William Whewell, Polymath

By: Jim Virkler; ©2009

One definition of Renaissance man is “one who has a wide range of accomplishments and intellectual interests.” The seldom used term polymath conveys a much stronger meaning: a very learned person with broad and comprehensive knowledge in many fields. In our day of narrow academic specialization, rare is the modern person worthy of such a description.

William Whewell (1794-1866) was a true polymath. A priest in the Anglican Church, he was better known for achievements in fields other than theology. He possessed expertise in mathematics, architecture, educational reform, moral philosophy, astronomy, mineralogy, and history and philosophy of science, to name a few. In the latter area he is known for defining what he termed “fundamental ideas,” supplied by our own minds.
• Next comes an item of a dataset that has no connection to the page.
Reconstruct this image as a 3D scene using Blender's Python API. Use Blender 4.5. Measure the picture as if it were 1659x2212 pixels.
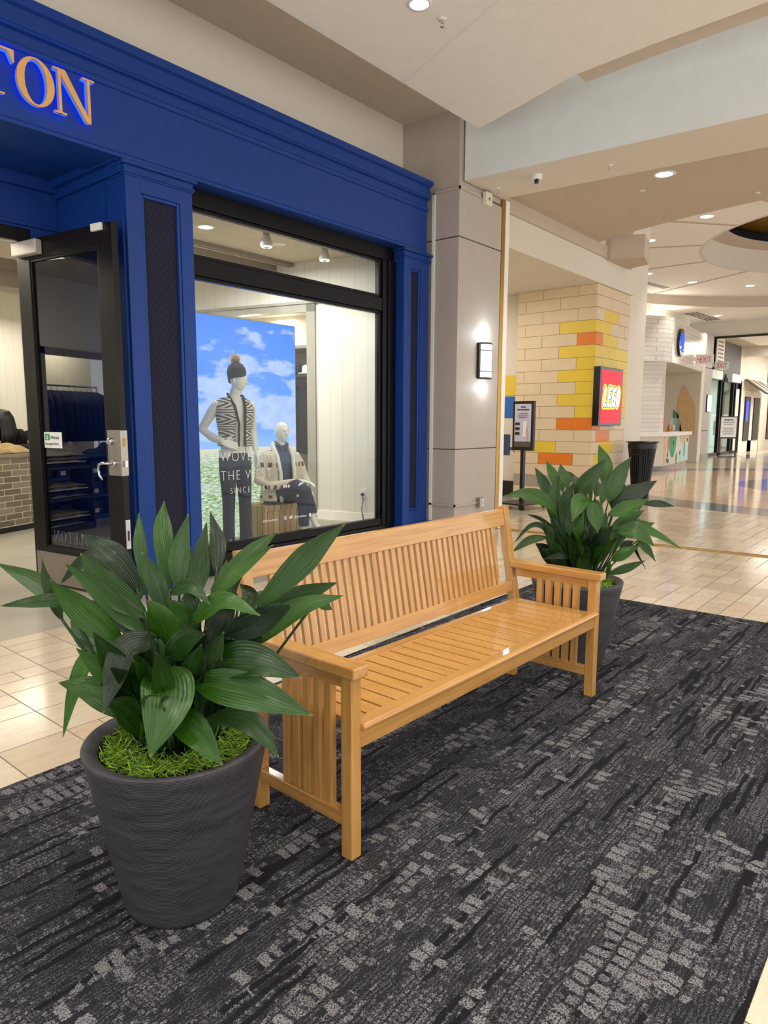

Scientists formulate such ideas midway between the purely ideal (mind) and the purely empirical (experience), drawing upon both.

An important historian of science, Whewell, an early advocate of design theory, has received less attention than he deserves. His writing reminds us of better-known modern science philosophers such as Karl Popper, Michael Polanyi, and Thomas Kuhn. Whewell coined the terms “scientist” and “physicist” as well as other well-known science terminology. He consulted with famous science figures as diverse on the theological spectrum as Charles Darwin and James Clerk Maxwell.

He used the term “colligation” to describe the bringing together of isolated facts to form a unified concept or relationship and coined the term “consilience” to mean a joining together of concepts in order to achieve an even broader conceptual framework. These are terms used by today’s science philosophers to describe how the discipline of science works.

Within his concept of natural theology Whewell described our human ideas about the world as “shadows” of Divine ideas. Our explanations of nature’s laws, therefore, should preclude seeing those laws as “an accident on a cosmic scale.” Many of Whewell’s proposals may qualify him to be recognized as the originator of intelligent design theory, a term formally in use only in the last several decades.

Whewell was commissioned, in 1839, to write one of the eight Bridgewater treatises. These were scientific writings which purposed to speak “on the Power, Wisdom and Goodness of God as manifested in the Creation.” His standout treatise was titled “Astronomy and General Physics, Considered with Reference to Natural Theology.” Each treatise was book-length, suffused with arguments to demonstrate design in nature. In just a few introductory pages, Whewell used dozens of poetic terms for God, including Divine Governor, Intelligent Author, and Supreme Ordainer.

A reading of several dozen pages demonstrates the enormous changes in scientific writings from the early 19th century to the early 21st. This change is a mirror of the secularism progressively imposed upon our society beginning in the 19th century and accelerating in the 20th and 21st. Whewell wrote, “It may be interesting…to show how the views of the creation, preservation, and government of the universe, which natural science opens to us, harmonize with our belief in a Creator, Governor, and Preserver of the World.”

Whewell’s theology leaned toward Christian universalism. As such, it differed from the orthodox views of brilliant contemporary scientist James Clerk Maxwell. But his concepts of a Creator/Sustainer were, nevertheless, very strong, as evidenced in this statement: “It will, we trust, be difficult or impossible to exclude from our conception of this wonderful system, the idea of a harmonizing, a preserving, a contriving, an intending Mind; of a Wisdom, Power, and Goodness far exceeding the limits of our thoughts.” Most of the treatise was purely scientific without additional devotional statements. The scientific concepts of his treatise were far more advanced than one would think possible for that generation.

One may only imagine what sort of reaction would greet the submission of a similar scholarly scientific article to a popular publication in the 21st century. I found Whewell’s Bridgewater treatise to be inspirational. But while reading most of today’s science writings, we must remember that seeing overlap of the domains of science and religion is an application we, as readers, must make on our own.